Centennial could aid national parks’ infrastructure backlog

Under President Dwight D. Eisehower, the nation prepared for the 50th birthday of the National Park Service with a spending splurge that refurbished Independence Hall in Philadelphia and helped complete the Gateway Arch in St. Louis and the 469-mile Blue Ridge Parkway. This year, the world-famous system turns 100 and the celebration will be far more modest.

The Obama administration and Republican lawmakers have vastly different ideas about what to do. Both parties agree that the country’s national parks and historic sites could use some sprucing up. Their shared goal is to use the centennial to improve trails, visitor centers, campgrounds and other park features that need maintenance work.

The question is how much of a dent Congress will make in a system-wide maintenance backlog with an estimated $11.5 billion price tag.
President Barack Obama has recommended spending an additional $1.5 billion on the parks over a three-year period. Republican leaders in Congress have a smaller birthday present in mind.

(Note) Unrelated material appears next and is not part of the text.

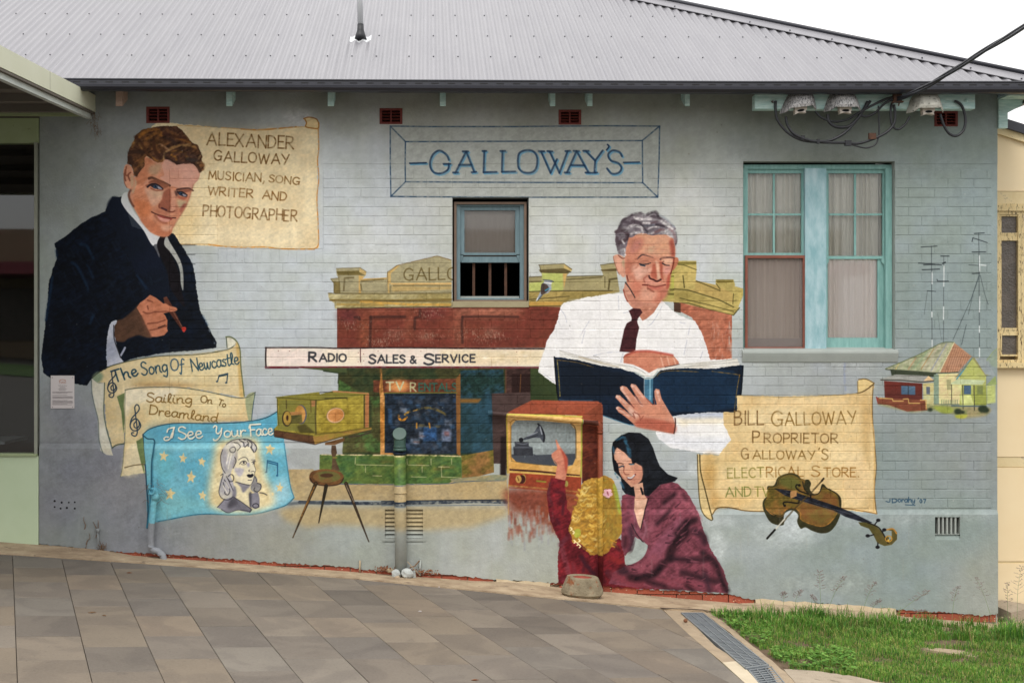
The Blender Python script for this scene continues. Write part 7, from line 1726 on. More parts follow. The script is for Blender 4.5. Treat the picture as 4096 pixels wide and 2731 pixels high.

Complaints about the backlog extend decades. For instance, President George W. Bush noted during a 2001 speech at Everglades National Park that “many parks lack the resources they need for basic care and maintenance.” He promised to restore and renew America’s national parks. At the time, the maintenance backlog stood at about $5.5 billion. The September 11 terror attacks would soon upend the nation’s spending priorities though.